Petrolia is one of several Texas towns that sprang up during the Texas oil boom. Petrolia took its name from an oil town in Pennsylvania. It is located due east of Wichita Falls in Clay County, and succeeded a nearby settlement that was named Oil City.

(Image credit: UNT Portal to Texas History)
Above is an image from 1900 of a well coming in near the place that would later become Petrolia. It was later discovered that it sat on top of a promising gas and oil field. In 1901, in a scene that was being repeated all over Texas, a rancher/farmer named Lockridge was having a water well drilled about 12 miles north of Henrietta. Instead of water, he struck oil at at a depth of only a couple hundred feet. It was said in the early days of the oil business that there was sometimes less science involved than luck. The legend is that Lockridge took a fruit jar of the oil to a banker and on the basis of it, he obtained financing for his Lockridge Oil Company.
Other interested individuals from the area including Calvin N. Payne came together to form the Clayco Oil and Pipeline Company to develop the oil properties including Petrolia that were located in Clay County. Calvin Payne was known in the oil business having served as general manager of the pipeline division of Standard Oil. Payne came to Texas around 1900 when the Navarro County prospect was being developed and served along side Joseph Cullinan as a director of the Corsicana Petroleum Company.
Petrolia’s population fairly quickly reached just under 1,000 individuals and it became a full service town. It was bolstered by the arrival of the Wichita Falls and Oklahoma Railroad and had a hotel, drug store, a dry goods store, a bank, a barber shop, a hardware store, a grocery store and meat market. One account said that some of the nearby towns were dry, but liquor could be found in Petrolia. The story of one individual is likely mirrored throughout the various oil boom towns of Texas. Our “Uncle Bunk” was not in the oil business. He never had worked in the oil field in any capacity, but rather opened a tailor shop in Petrolia which he ran for several decades.

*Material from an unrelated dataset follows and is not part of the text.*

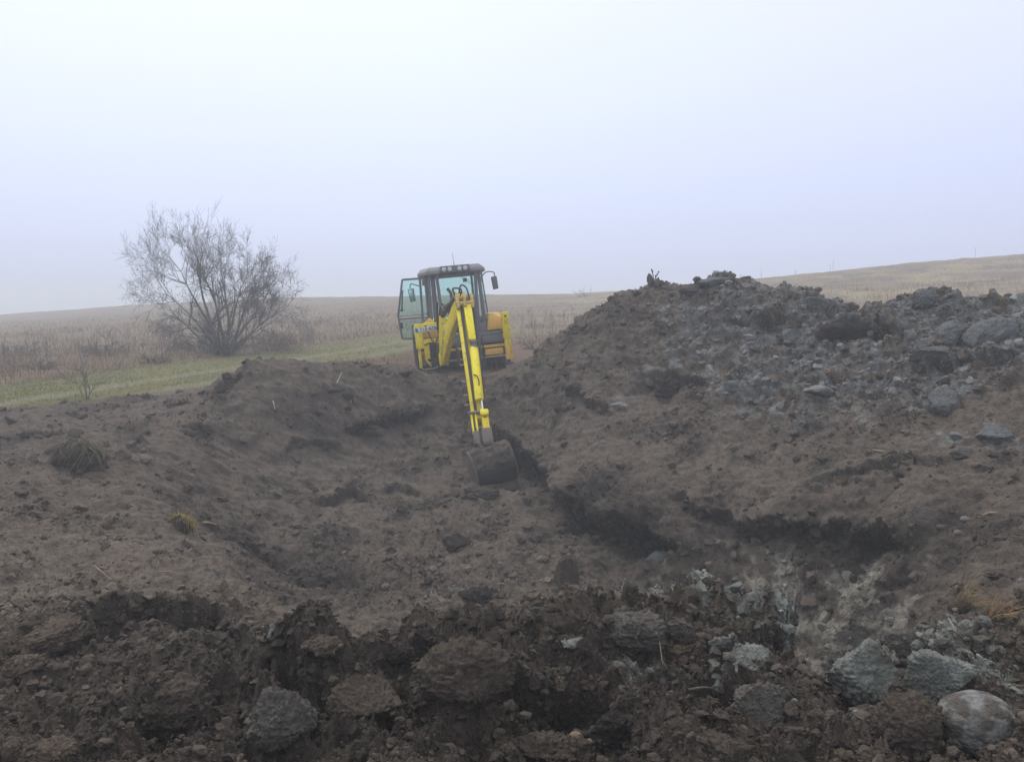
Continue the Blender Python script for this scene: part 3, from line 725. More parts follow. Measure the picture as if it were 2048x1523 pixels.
lumps = [
 (1966,1436,150,128,'pale',"smooth rounded pale grey boulder with a muddy top in the bottom right corner",1,dict(n=3,lo=.85,hi=1,amp=.07,cap='brown',name='boulder',cat='boulder',group=G1,fine=.5,sub=5)),
 (1890,1345,155,112,'clay',"smooth faced pale green grey clay block just above the rounded boulder",2,dict(n=9,lo=.45,amp=.12,group=G1,name='clay_block',cat='clay block',sub=5)),
 (1745,1328,160,138,'clay',"crumbly green grey clay block beside the black hollow at the front edge",3,dict(n=9,lo=.5,amp=.2,group=G1,name='clay_block',cat='clay block',sub=5)),
 (1820,1285,110,60,'dirty',"grey block tucked behind between the two large clay blocks",4,dict(n=8,group=G1,name='clay_block',cat='clay block')),
 (1500,1318,115,58,'clay',"flat grey clay cap on the brown clod left of the black hollow",5,dict(n=8,group=G1,name='clay_block',cat='clay block')),
 (1390,1262,120,60,'dirty',"grey crumbly clod on the pit's near lip below the pale streaked wall",6,dict(n=8,amp=.24,group=G1,name='clay_block',cat='clay block')),
 (1265,1262,130,90,'dirty',"jagged grey brown clod standing on the centre of the near lip",7,dict(n=10,amp=.26,group=G1,name='clay_block',cat='clay block')),
 (1145,1286,56,26,'pale',"small flat whitish stone left of the jagged grey clod",8,dict(n=7,amp=.1,name='stone',cat='stone')),
 (1830,1440,150,150,'brown',"tall brown earth block with a knobbly top left of the pale boulder",9,dict(n=7,lo=.6,amp=.18,group=G3,sub=5)),
 (1530,1400,120,90,'dirty',"dull grey and brown lump under the flat clay cap",10,dict(n=9,amp=.25,group=G3)),
 (930,1335,190,150,'brown',"big rounded brown earth mound in the middle of the foreground",11,dict(n=5,lo=.65,amp=.16,group=G3,sub=5,sink=.35)),
 (862,1282,86,66,'dark',"black peaty block leaning behind the big brown mound",12,dict(n=10,lo=.45,amp=.12,group=G3)),
 (790,1308,60,40,'dark',"small dark rounded clod left of the black peaty block",13,dict(n=4,lo=.7,group=G3)),
 (905,1082,62,46,'dark',"black angular peat lump lying on the middle slope below the digger bucket",14,dict(n=10,lo=.45,amp=.1,name='peat_lump')),
 (1135,1145,48,88,'brown',"upright smooth brown slab standing in the pit floor",15,dict(n=7,lo=.5,amp=.08,sink=.25)),
 (960,1190,90,36,'dark',"long dark clod on the pit floor behind the near lip",16,dict(n=8,amp=.12)),
 (90,1275,190,86,'red',"wide crusty reddish brown slab at the left edge",17,dict(n=8,lo=.45,amp=.14,group=G3,tilt=-22,sub=5)),
 (30,1330,110,60,'red',"lower tilted crust piece under the wide slab at the left edge",18,dict(n=8,lo=.45,group=G3,tilt=-15)),
 (645,1292,90,46,'red',"squat reddish clod beside the split grey streaked chunk",19,dict(n=7,group=G3)),
 (552,1272,56,80,'dark',"dark split chunk with grey streaks standing on end left of centre",20,dict(n=10,lo=.4,group=G3,cap='pale')),
 (560,1425,140,150,'dirty',"large rough grey brown lump in the lower left centre",21,dict(n=7,lo=.55,amp=.24,group=G3,sub=5)),
 (95,1505,120,60,'red',"rounded tan brown lump at the bottom left corner",22,dict(n=4,lo=.7,group=G3)),
 (20,1500,80,60,'red',"tan lump cut by the bottom left edge of the view",23,dict(n=4,lo=.7,group=G3)),
 (350,1400,150,120,'brown',"dark brown pebbly lump low on the left",24,dict(n=6,amp=.22,group=G3,sub=5)),
 (1250,1440,150,110,'dark',"dark wet lump low in the centre right foreground",25,dict(n=7,amp=.2,group=G3,sub=5)),
 (1450,1500,130,90,'brown',"brown lump at the bottom edge right of centre",26,dict(n=7,amp=.22,group=G3)),
 (720,1400,160,110,'brown',"broad brown lump left of the central mound",27,dict(n=7,amp=.2,group=G3,sub=5)),
 (1080,1500,160,110,'brown',"coarse brown lump at the bottom edge in the centre",28,dict(n=7,amp=.22,group=G3,sub=5)),
 (1120,1360,26,26,'tan',"round beige pebble above the dark wet lump",29,dict(n=3,lo=.8,amp=.08,name='stone',cat='stone',group=G4,sub=2)),
 (814,1396,22,22,'tan',"light beige pebble left of the central brown mound",30,dict(n=3,lo=.8,amp=.08,name='stone',cat='stone',group=G4,sub=2)),
 (1152,1474,30,28,'tan',"tan pebble near the bottom edge beside the coarse brown lump",31,dict(n=3,lo=.7,amp=.08,name='stone',cat='stone',group=G4,sub=2)),
 (1180,1490,26,34,'tan',"darker tan stone leaning right of the tan pebble at the bottom edge",32,dict(n=5,lo=.6,amp=.08,name='stone',cat='stone',group=G4,sub=2)),
 (1496,1405,26,22,'tan',"orange tan pebble below the flat clay cap",33,dict(n=3,lo=.7,amp=.08,name='stone',cat='stone',group=G4,sub=2)),
 (1590,1402,14,16,'pale',"tiny pale stone right of the orange tan pebble",34,dict(n=3,lo=.7,amp=.08,name='stone',cat='stone',group=G4,sub=2)),
 (1932,1036,18,12,'pale',"pale stone at the foot of the right slope beside a straw",35,dict(n=3,lo=.7,amp=.08,name='stone',cat='stone',sub=2)),
 (1918,1063,15,11,'pale',"second smaller pale stone just below the stone beside a straw",36,dict(n=3,lo=.7,amp=.08,name='stone',cat='stone',sub=2)),
 (2043,1160,12,12,'pale',"small white stone at the right edge of the view",37,dict(n=3,lo=.7,amp=.08,name='stone',cat='stone',sub=2)),
 (1428,566,64,26,'blue',"square grey block on the highest point of the right heap",40,dict(n=10,lo=.55,group=G2,amp=.1,sink=.1)),
 (1385,580,50,24,'dirty',"brown grey clod left of the highest block on the right heap",41,dict(n=8,group=G2,sink=.1)),
 (1850,600,58,40,'blue',"rounded grey block standing up on the crest at the far right",42,dict(n=4,lo=.6,group=G2,amp=.1,sink=.05)),
 (1918,606,50,14,'blue',"thin flat slab on the crest right of the rounded grey block",43,dict(n=8,group=G2,amp=.06,sink=0)),
 (1985,664,110,64,'blue',"broad grey slab leaning on the right heap near the edge of view",44,dict(n=9,lo=.4,group=G2,amp=.1,tilt=-28,sub=4)),
 (1905,668,80,60,'blue',"sharp edged grey slab left of the broad leaning slab",45,dict(n=9,lo=.4,group=G2,amp=.1,tilt=-35)),
 (1880,708,150,46,'blue',"long grey clay shelf under the leaning slabs",46,dict(n=8,group=G2,amp=.15)),
 (1580,668,46,30,'blue',"pale wedge of clay in the middle of the right heap",47,dict(n=9,lo=.4,group=G2,amp=.1)),
 (1505,672,40,16,'pale',"pale flat clay piece left of the wedge on the right heap",48,dict(n=7,group=G2,amp=.1)),
 (1640,604,60,30,'blue',"grey clods on the dip of the crest right of the highest point",49,dict(n=8,group=G2)),
 (1700,660,110,60,'dark',"dark brown hump in the saddle of the right heap",50,dict(n=6,amp=.2,sink=.35)),
 (1242,812,42,20,'pale',"pale clay lump pressed into the brown slope right of the digger",51,dict(n=6,sink=.3)),
 (1338,775,66,46,'dark',"dark crumbly brown clod on the upper right slope",52,dict(n=6,amp=.25,sink=.3)),
 (1900,800,70,56,'blue',"grey clay slab lying alone on the brown slope at the right",53,dict(n=8,sink=.3,amp=.18)),
 (1992,866,80,44,'blue',"grey clay lumps at the right edge below the lone slab",54,dict(n=8,sink=.25,amp=.18)),
 (1930,905,50,26,'dirty',"dull grey clod left of the clay at the right edge",55,dict(n=8,sink=.25)),
 (1450,1280,60,40,'clay',"small upright grey piece right of the crumbly lip clod",56,dict(n=8,group=G1,name='clay_block',cat='clay block')),
 (965,985,70,34,'brown',"brown clods pushed up against the bucket's lower left corner",62,dict(n=8,amp=.25,sink=.3)),
 (1025,972,50,26,'brown',"small brown clod under the bucket's right corner",63,dict(n=8,amp=.25,sink=.3)),
 (808,745,32,26,'dark',"dark clod on the pit rim left of the digger",57,dict(n=6)),
 (1320,1112,56,34,'blue',"smooth blue grey clay lump under the dark overhang in the pit wall",58,dict(n=7,lo=.5,amp=.12,sink=.55)),
 (1610,700,50,24,'blue',"small grey slab below the pale wedge on the right heap",59,dict(n=8,group=G2,lo=.45)),
 (1475,770,50,26,'blue',"grey lump at the lower left tip of the clay spill",60,dict(n=8,group=G2)),
 (1640,780,60,22,'pale',"whitish clay crumbs at the bottom of the clay spill",61,dict(n=8,group=G2,sink=.3)),
]
for (u, v, w_, h_, k, lb, sd, kw) in lumps:
    lump(u, v, w_, h_, k, lb, sd, **kw)
scatter_crumbs()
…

Bunk’s father had moved to Texas from Alabama around 1880, eventually settling in Baylor County. They moved around a little bit after that. Bunk was born in nearby Red River County around 1890 and married his wife Ova who was from Wise County. He and Ova made their home in Petrolia for many years as Bunk ran his shop. It was Uncle Bunk and Aunt Ova who took our dad to see the 1936 Texas State Fair. Ova was one of the three first cooks at the local school, was built around 1906. As time passed, nearby Wichita Falls continued to blossom and grow whereas the population of Petrolia, only about 15 miles away, leveled off. Bunk and Ova eventually moved to to the east side Wichita Falls as Bunk approached retirement. During their adult lives, Bunk and Ova never lived more than about 25 miles from Petrolia. They always lived simply and modestly. They were a very generous and giving couple and they were loved and revered by their extended family (which is to say their siblings, nieces and nephews and those descended from this group). They both lived long into their senior years, always remaining connected to Petrolia, and are both now buried there.
Clayco Oil and Gas Company is the same company that later brought in the Clayco No 1, near the border of Wichita and Wilbarger counties. While the Petrolia field did not appear to compare to the Spindletop find, it was still promising and shortly thereafter, a strong gas field was discovered at about fifteen hundred feet. Petrolia’s oil was high gravity crude that would lend itself to producing several different products in quantity.
Payne and two other individuals named E. R. Brown and I. H. Kempner founded Lone Star Gas Company in 1909 and it was not long before a 16 inch pipeline was installed and the gas from this field began to supply Fort Worth and Dallas. Within a few years, the needs of Dallas and Fort Worth outgrew what the Petrolia field could produce and Lone Star expanded to other fields. Clayco Oil and Pipeline Company appears to have sold out to Lone Star Gas along the way. Lone Star Gas kept its corporate identity until 1975 when its name was changed to Enserch Corporation. Enserch operated independently before a majority of its stock was acquired by Texas Utilities around 1996. So, the large and widely held company now known as TXU Energy, formerly Texas Utilities, can trace its roots back to the oil and gas field at Petrolia. If you want to look even further back, you could say the company evolved from a fruit jar full of oil sitting on a banker’s desk.
The Petrolia field has continuously generated oil and gas production for over a century. It and other discoveries in this part of North Texas led to the development of the Wichita Field around 1910, firmly establishing the North Texas oil field. The oil boom gave Petrolia the foothold that it needed. Petrolia continued to have a steady population throughout World War II and beyond. After over 100 years, the town is still supported by the oil industry and agriculture.